• [Short exercise] Set down the material exactly as given, please, from its first line through the line that includes "def hash1(k): return".

• [Information provided]
##########

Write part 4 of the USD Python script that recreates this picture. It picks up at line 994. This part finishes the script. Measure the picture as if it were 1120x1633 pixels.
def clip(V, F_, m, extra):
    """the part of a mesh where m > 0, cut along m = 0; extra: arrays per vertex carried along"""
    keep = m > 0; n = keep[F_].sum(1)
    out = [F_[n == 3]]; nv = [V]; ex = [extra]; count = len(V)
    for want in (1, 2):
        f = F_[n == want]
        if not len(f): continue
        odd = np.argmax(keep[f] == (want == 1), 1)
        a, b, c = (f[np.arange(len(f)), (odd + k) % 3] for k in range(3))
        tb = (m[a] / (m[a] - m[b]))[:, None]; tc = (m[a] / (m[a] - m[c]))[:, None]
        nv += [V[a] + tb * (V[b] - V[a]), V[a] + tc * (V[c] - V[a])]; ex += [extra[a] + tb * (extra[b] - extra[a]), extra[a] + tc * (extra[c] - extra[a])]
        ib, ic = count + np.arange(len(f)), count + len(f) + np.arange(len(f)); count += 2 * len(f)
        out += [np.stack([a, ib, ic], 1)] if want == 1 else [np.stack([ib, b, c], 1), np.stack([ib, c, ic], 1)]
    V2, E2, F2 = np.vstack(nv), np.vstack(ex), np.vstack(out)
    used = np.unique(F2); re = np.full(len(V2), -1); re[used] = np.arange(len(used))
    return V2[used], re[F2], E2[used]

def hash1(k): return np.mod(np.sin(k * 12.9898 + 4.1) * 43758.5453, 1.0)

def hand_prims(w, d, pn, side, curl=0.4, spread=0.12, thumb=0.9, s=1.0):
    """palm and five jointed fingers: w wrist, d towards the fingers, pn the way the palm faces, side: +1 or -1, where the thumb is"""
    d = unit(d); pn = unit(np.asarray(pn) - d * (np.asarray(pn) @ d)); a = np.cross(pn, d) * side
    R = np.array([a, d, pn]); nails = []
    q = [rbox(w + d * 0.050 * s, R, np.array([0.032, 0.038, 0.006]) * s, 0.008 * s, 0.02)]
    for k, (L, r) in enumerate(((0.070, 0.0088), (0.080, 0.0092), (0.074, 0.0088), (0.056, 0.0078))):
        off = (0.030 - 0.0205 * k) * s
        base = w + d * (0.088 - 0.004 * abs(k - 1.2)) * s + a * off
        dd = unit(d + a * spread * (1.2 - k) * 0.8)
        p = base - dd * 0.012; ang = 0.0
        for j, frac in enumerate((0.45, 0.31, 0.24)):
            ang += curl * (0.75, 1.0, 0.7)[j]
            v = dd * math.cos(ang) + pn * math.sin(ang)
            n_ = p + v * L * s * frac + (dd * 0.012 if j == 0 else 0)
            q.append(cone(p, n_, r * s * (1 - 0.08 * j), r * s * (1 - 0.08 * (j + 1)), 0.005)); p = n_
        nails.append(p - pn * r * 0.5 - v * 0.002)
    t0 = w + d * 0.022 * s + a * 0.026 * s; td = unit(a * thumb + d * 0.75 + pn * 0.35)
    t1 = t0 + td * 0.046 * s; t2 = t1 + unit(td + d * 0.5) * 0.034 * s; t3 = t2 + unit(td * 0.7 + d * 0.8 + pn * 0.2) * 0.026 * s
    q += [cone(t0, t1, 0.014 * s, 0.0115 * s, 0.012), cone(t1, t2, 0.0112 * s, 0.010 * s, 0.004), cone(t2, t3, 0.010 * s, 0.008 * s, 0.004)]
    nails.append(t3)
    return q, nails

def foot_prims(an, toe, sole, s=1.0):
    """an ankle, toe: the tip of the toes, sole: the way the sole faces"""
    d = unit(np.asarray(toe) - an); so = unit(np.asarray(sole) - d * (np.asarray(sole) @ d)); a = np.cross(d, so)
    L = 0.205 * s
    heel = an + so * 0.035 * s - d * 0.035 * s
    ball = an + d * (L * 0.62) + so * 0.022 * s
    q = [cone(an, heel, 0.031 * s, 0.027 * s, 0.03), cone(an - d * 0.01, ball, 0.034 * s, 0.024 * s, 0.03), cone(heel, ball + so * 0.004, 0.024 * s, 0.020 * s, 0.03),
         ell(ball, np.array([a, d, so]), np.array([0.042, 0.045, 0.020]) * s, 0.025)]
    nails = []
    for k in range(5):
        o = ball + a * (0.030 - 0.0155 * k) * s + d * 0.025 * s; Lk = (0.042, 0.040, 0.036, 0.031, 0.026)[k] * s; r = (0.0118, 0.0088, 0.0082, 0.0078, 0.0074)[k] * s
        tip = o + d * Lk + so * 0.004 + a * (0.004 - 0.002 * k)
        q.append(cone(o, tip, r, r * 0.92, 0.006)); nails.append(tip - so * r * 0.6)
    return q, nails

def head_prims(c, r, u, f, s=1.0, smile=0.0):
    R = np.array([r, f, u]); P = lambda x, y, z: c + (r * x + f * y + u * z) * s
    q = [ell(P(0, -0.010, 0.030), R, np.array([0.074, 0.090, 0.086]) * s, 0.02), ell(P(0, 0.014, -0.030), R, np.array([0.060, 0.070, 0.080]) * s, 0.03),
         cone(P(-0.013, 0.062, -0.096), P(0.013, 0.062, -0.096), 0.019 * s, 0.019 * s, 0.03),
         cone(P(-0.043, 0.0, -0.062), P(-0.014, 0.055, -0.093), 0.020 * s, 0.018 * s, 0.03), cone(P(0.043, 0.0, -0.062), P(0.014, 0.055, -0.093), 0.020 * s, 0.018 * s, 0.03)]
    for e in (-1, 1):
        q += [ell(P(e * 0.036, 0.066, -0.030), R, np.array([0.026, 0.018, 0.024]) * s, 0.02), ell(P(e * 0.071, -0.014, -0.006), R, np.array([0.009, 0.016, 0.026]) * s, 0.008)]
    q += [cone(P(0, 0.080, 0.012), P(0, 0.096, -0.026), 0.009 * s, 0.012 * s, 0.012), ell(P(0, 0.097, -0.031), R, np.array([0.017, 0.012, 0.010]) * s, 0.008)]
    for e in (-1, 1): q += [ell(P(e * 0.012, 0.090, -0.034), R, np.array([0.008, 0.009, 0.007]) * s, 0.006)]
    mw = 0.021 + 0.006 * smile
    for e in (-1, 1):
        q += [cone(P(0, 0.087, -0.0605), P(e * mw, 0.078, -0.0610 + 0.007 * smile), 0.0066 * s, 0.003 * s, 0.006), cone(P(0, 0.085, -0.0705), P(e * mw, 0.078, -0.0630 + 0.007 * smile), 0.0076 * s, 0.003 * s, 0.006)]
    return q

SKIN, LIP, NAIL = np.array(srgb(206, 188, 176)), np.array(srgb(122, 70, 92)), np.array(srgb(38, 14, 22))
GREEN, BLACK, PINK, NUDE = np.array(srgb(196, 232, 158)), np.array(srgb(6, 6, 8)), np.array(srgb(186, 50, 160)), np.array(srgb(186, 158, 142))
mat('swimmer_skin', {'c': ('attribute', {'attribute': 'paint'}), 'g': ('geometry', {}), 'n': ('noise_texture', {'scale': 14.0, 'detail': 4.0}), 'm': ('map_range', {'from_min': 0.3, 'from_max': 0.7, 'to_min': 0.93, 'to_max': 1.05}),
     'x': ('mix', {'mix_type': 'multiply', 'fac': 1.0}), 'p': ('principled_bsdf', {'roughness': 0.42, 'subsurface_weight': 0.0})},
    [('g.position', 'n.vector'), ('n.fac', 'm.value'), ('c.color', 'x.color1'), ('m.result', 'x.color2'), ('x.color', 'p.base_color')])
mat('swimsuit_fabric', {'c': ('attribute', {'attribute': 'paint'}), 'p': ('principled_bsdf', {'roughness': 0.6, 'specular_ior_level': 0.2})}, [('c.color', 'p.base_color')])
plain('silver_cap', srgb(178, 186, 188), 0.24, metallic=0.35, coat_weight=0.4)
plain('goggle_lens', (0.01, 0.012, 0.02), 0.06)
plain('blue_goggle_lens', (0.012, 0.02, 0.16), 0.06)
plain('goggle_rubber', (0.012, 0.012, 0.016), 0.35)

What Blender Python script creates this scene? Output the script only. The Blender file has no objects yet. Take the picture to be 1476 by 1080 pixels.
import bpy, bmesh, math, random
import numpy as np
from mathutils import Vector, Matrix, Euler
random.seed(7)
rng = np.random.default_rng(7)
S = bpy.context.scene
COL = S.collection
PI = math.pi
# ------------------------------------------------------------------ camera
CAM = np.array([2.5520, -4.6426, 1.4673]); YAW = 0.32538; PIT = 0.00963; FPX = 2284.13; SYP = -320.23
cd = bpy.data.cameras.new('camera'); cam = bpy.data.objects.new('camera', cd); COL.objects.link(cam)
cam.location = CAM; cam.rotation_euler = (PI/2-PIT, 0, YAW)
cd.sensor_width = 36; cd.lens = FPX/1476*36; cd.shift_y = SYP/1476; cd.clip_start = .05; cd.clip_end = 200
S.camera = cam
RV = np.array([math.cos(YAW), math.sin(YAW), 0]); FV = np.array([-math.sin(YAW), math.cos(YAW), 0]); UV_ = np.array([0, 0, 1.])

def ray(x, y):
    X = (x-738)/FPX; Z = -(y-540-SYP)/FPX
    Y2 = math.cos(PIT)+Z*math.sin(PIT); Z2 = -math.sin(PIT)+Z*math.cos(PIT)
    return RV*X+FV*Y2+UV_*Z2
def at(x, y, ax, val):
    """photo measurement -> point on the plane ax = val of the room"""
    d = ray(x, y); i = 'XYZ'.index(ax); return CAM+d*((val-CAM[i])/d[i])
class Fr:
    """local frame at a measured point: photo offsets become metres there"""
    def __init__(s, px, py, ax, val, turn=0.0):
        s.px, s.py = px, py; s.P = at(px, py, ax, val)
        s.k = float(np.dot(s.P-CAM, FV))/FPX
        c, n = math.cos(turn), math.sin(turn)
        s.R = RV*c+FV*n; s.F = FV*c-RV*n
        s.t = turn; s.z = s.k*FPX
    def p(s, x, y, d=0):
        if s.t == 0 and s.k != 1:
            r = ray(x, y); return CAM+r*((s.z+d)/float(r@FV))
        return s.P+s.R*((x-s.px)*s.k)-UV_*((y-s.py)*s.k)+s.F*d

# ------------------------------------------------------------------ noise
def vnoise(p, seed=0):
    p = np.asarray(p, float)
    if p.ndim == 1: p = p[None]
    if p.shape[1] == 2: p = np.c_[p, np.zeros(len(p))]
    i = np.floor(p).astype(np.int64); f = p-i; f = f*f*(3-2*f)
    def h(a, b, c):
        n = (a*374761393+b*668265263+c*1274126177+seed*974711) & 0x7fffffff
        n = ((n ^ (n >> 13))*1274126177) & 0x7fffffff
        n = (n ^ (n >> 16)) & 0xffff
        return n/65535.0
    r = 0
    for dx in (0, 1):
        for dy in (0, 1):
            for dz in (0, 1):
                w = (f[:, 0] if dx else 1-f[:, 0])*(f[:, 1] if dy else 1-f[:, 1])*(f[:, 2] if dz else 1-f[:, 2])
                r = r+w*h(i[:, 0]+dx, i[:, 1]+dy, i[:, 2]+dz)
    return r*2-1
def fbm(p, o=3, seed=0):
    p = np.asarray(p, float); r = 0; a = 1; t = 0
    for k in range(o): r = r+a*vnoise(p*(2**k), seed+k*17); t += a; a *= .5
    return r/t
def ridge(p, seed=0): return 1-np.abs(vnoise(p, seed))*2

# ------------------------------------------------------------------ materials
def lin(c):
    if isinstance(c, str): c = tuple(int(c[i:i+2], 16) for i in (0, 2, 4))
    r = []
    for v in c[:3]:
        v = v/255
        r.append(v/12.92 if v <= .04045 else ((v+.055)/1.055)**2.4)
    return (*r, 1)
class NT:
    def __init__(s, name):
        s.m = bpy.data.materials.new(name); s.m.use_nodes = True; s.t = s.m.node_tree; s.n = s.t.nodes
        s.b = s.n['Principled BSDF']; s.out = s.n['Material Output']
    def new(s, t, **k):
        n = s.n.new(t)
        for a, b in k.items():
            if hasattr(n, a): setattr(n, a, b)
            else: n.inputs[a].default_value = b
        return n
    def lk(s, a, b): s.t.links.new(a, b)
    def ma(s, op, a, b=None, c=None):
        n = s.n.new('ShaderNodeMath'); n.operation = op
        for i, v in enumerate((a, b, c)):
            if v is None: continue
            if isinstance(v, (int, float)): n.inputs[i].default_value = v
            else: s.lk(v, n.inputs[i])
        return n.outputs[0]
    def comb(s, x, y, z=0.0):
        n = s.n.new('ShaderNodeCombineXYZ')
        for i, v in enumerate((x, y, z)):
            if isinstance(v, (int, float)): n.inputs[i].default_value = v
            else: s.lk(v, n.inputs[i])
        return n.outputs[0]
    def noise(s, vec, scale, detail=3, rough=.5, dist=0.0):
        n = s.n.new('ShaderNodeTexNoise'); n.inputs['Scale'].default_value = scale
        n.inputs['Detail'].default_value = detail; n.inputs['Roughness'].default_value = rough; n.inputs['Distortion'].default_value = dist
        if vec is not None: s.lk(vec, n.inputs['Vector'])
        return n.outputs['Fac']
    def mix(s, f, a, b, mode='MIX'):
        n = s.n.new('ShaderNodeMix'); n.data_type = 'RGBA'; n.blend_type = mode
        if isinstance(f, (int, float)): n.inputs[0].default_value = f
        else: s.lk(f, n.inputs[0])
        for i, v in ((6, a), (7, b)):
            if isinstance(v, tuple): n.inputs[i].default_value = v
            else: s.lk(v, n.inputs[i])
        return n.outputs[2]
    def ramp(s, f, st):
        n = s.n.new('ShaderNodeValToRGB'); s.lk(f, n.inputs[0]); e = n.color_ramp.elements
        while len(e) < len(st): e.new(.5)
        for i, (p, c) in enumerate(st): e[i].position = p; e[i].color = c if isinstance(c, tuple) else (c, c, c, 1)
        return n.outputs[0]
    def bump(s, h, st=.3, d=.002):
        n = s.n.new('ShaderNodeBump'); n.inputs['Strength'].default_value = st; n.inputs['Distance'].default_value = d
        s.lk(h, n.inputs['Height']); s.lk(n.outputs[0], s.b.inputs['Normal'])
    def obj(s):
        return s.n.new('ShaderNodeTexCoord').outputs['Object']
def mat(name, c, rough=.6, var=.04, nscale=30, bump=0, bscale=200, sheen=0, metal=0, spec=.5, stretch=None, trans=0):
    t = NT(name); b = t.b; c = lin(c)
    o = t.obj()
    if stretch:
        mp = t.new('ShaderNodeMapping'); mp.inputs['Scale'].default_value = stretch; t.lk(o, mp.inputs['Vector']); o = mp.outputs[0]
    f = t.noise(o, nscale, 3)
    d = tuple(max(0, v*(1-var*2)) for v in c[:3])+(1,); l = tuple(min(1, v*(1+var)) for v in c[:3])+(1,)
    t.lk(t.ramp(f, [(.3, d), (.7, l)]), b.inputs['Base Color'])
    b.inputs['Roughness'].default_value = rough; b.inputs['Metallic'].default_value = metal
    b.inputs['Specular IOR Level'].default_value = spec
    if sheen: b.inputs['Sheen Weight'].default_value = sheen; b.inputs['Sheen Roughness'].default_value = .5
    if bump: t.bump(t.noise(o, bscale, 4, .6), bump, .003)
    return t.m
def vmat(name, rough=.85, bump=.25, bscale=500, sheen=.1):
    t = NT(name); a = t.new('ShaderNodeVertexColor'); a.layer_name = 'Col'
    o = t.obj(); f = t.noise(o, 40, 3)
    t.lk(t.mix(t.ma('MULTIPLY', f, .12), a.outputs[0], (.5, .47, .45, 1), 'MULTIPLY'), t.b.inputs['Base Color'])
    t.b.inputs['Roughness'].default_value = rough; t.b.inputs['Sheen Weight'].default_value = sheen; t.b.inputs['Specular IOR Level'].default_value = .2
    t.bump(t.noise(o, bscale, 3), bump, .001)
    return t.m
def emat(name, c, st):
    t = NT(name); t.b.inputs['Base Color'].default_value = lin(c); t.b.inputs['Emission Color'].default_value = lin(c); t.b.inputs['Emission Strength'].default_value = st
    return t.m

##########

• [The output]
Write part 4 of the USD Python script that recreates this picture. It picks up at line 994. This part finishes the script. Measure the picture as if it were 1120x1633 pixels.
def clip(V, F_, m, extra):
    """the part of a mesh where m > 0, cut along m = 0; extra: arrays per vertex carried along"""
    keep = m > 0; n = keep[F_].sum(1)
    out = [F_[n == 3]]; nv = [V]; ex = [extra]; count = len(V)
    for want in (1, 2):
        f = F_[n == want]
        if not len(f): continue
        odd = np.argmax(keep[f] == (want == 1), 1)
        a, b, c = (f[np.arange(len(f)), (odd + k) % 3] for k in range(3))
        tb = (m[a] / (m[a] - m[b]))[:, None]; tc = (m[a] / (m[a] - m[c]))[:, None]
        nv += [V[a] + tb * (V[b] - V[a]), V[a] + tc * (V[c] - V[a])]; ex += [extra[a] + tb * (extra[b] - extra[a]), extra[a] + tc * (extra[c] - extra[a])]
        ib, ic = count + np.arange(len(f)), count + len(f) + np.arange(len(f)); count += 2 * len(f)
        out += [np.stack([a, ib, ic], 1)] if want == 1 else [np.stack([ib, b, c], 1), np.stack([ib, c, ic], 1)]
    V2, E2, F2 = np.vstack(nv), np.vstack(ex), np.vstack(out)
    used = np.unique(F2); re = np.full(len(V2), -1); re[used] = np.arange(len(used))
    return V2[used], re[F2], E2[used]

def hash1(k): return np.mod(np.sin(k * 12.9898 + 4.1) * 43758.5453, 1.0)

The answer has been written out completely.